The Italian language preserves a large number of Lombardic words, although it is not always easy to distinguish them from other Germanic borrowings such as those from Gothic or from Frankish. They often bear some resemblance to English words, as Lombardic was akin to Saxon. For instance, landa from land,guardia from wardan (warden), guerra from werra (war), ricco from rikki (rich), and guadare from wadjan (to wade).
From the Codice diplomatico longobardo, a collection of legal documents that makes reference to many Lombardic terms, we obtain several terms still in use in the Italian language: Barba (beard), marchio (mark), maniscalco (blacksmith), aia (courtyard), braida, borgo (village), fara (toponym), pizzo (toponym), sala (toponym), staffa (stirrup), stalla (stable), sculdascio, faida (feud), manigoldo (scoundrel), sgherro; fanone (baleen), stamberga (hovel); anca (hip), guancia (cheek), nocca (knuckle), schiena (back); gazza (magpie), martora (marten); gualdo, pozza (pool); verbs like bussare (to knock), piluccare (to peck), russare (to snore).
Social structure. With contact with other western Germanic populations, such as the Saxons and the Frisians, they learned a rigid social organization into castes, rarely present in other Germanic peoples.
The Lombard kings can be traced back as early as c. 380 and thus to the beginning of the Great Migration. Kingship developed amongst the Germanic peoples when the unity of a single military command was found necessary. The earliest government was a general assembly that selected canton chiefs and war leaders in times of conflict. All such figures were probably selected from a caste of nobility.
Religious history
Paganism. Initially, before the passage from Scandinavia to the southern coast of the Baltic Sea, the Lombards worshiped deities related to fertility and the earth and evolved to the cult of warlike gods.

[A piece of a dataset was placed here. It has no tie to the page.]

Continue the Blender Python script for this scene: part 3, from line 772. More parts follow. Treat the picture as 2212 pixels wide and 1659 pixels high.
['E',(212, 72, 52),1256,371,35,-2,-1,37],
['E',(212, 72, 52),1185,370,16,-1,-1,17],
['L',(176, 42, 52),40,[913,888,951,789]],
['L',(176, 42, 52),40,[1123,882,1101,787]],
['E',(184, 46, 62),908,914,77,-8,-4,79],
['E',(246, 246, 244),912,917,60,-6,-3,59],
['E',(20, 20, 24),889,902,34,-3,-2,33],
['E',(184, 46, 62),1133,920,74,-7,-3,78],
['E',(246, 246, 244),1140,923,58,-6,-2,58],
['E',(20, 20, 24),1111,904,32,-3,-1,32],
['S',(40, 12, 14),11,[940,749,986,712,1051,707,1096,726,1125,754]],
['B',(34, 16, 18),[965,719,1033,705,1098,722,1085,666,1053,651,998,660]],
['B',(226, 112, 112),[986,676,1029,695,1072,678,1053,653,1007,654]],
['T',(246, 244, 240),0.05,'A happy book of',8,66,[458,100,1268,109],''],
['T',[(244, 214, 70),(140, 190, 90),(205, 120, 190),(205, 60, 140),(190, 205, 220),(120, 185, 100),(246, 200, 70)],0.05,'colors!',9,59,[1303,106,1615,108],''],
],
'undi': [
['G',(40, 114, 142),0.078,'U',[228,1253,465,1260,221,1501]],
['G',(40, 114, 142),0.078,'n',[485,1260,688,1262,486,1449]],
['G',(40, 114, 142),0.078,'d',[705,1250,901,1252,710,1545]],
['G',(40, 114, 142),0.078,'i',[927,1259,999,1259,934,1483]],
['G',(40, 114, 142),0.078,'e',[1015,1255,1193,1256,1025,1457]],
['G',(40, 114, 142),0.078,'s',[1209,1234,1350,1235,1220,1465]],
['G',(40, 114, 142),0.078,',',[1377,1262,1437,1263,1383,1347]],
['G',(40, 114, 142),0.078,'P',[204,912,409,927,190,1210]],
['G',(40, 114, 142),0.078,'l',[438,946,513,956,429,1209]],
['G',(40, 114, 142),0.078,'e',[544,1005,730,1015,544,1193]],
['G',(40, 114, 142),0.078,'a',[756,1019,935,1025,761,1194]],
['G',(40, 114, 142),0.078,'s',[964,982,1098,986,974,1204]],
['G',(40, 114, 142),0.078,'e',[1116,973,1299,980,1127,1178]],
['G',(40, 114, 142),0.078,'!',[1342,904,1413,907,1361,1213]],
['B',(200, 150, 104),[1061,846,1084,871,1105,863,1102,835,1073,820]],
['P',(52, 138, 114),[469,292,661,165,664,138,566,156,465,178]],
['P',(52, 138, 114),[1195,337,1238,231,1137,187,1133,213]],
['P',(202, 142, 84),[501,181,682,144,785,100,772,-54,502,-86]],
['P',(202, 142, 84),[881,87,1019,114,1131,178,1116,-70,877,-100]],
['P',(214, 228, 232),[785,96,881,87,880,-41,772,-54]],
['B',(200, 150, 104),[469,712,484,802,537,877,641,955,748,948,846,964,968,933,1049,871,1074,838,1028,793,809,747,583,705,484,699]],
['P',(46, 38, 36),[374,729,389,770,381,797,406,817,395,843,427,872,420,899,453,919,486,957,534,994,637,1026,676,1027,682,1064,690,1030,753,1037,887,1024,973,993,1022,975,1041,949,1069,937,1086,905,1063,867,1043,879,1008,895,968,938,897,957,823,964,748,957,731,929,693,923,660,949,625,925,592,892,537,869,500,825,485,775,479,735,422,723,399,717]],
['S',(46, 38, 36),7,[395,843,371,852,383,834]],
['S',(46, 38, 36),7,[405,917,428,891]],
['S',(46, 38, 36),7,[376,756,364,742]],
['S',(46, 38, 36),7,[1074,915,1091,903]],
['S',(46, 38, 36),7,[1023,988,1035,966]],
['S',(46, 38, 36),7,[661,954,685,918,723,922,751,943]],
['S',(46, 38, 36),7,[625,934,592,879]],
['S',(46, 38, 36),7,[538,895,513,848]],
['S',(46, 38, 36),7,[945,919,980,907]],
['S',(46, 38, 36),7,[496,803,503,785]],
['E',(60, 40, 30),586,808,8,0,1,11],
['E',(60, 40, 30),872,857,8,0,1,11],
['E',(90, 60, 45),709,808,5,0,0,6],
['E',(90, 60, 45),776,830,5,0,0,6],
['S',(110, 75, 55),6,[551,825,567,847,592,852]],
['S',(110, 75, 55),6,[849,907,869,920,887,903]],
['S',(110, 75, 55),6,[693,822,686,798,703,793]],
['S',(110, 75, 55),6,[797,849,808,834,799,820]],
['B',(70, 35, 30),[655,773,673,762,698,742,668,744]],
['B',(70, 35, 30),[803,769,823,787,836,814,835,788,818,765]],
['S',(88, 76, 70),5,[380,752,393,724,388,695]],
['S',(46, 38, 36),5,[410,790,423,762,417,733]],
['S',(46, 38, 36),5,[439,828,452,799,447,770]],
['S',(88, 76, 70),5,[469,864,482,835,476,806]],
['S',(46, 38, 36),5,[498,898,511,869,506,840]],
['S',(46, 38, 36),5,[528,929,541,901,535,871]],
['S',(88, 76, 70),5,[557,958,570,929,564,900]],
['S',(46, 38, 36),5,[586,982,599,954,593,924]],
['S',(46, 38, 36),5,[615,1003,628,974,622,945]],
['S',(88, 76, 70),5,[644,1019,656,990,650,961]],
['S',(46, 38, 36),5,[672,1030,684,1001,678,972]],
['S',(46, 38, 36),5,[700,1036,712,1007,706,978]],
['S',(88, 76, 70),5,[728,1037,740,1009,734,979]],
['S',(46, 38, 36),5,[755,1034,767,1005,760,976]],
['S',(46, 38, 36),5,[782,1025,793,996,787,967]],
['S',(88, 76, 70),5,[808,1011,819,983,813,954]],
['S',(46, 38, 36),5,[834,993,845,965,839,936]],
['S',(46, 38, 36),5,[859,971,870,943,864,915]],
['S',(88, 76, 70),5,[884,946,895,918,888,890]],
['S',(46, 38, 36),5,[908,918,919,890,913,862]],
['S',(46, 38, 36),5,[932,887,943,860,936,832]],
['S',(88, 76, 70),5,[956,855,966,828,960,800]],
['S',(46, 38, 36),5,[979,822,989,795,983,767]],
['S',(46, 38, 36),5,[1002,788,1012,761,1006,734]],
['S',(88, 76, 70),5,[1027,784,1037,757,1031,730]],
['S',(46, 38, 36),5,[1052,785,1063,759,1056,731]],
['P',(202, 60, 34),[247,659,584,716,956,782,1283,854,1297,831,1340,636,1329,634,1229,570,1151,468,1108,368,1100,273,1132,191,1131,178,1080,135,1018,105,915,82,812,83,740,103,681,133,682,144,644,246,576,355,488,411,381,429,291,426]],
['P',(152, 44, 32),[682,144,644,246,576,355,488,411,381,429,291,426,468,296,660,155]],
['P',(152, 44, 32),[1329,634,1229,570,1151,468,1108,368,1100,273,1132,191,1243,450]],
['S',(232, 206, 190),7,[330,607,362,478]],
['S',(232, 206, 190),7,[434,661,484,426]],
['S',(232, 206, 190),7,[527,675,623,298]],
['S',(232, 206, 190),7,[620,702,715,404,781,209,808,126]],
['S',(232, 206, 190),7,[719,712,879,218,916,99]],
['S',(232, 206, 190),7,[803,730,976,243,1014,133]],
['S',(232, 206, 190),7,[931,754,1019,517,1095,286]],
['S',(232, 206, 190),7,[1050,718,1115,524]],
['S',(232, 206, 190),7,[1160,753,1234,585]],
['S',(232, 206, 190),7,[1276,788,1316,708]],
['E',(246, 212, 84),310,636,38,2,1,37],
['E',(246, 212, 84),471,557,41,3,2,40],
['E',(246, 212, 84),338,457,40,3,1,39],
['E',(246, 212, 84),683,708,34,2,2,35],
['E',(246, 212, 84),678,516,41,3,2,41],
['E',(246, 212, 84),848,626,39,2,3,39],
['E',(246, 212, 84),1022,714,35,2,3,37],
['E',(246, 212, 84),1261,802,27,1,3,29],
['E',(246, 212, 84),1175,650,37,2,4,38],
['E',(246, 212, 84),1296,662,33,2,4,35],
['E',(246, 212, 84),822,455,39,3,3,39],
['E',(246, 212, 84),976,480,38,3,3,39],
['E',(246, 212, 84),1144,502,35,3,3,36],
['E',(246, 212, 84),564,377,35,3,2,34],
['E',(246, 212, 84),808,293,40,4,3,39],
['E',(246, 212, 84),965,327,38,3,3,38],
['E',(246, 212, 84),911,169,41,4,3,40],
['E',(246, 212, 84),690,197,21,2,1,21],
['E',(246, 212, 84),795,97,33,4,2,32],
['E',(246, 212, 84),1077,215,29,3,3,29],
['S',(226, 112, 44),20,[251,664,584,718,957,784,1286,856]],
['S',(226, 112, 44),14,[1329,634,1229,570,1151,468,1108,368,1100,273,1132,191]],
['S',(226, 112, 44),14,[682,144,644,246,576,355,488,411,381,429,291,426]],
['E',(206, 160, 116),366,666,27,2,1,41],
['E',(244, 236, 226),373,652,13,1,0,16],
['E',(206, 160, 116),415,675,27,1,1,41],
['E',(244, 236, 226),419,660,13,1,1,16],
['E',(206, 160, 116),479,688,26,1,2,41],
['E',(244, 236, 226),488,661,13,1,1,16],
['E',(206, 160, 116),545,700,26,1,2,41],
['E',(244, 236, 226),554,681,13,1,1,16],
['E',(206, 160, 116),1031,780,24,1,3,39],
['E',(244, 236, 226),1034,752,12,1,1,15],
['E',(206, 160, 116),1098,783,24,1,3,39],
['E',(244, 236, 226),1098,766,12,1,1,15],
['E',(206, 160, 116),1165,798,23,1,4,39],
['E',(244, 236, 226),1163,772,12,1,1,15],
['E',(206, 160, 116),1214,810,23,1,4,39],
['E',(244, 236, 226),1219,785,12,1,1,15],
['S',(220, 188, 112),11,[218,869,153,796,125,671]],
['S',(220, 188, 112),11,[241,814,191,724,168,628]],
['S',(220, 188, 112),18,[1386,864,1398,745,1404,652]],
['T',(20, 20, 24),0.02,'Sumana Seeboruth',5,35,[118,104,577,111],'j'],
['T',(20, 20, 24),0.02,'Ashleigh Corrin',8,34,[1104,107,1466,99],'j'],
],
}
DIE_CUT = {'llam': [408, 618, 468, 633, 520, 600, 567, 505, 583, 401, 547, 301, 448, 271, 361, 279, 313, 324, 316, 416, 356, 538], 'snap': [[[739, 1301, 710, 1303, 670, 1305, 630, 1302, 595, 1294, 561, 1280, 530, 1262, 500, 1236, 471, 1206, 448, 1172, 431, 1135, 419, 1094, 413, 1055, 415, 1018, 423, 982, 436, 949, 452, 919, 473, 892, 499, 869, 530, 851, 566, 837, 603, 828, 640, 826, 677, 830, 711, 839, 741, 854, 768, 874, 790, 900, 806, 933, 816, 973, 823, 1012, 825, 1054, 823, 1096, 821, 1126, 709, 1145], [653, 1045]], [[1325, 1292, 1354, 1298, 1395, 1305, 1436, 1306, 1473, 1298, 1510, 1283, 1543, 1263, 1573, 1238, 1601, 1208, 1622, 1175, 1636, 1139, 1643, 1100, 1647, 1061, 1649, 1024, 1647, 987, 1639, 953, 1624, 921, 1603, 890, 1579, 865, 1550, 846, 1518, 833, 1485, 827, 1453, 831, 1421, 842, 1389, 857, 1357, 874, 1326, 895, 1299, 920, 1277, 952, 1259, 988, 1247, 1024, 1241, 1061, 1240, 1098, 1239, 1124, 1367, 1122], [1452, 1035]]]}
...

In Italy, the Lombards were intensively Christianised, and the pressure to convert to Catholicism was great. A succession of Arian kings were militarily aggressive and presented a threat to the Papacy in Rome. By the end of the reign of Cunincpert , the Lombards were more or less completely Catholicised. Liutprand united the south of the peninsula with the north bringing together his Italo-Roman and Germanic subjects into one Catholic state.
Architecture. Few Lombard buildings have survived. Most have been lost, rebuilt, or renovated at some point, so they preserve little of their original Lombard structure.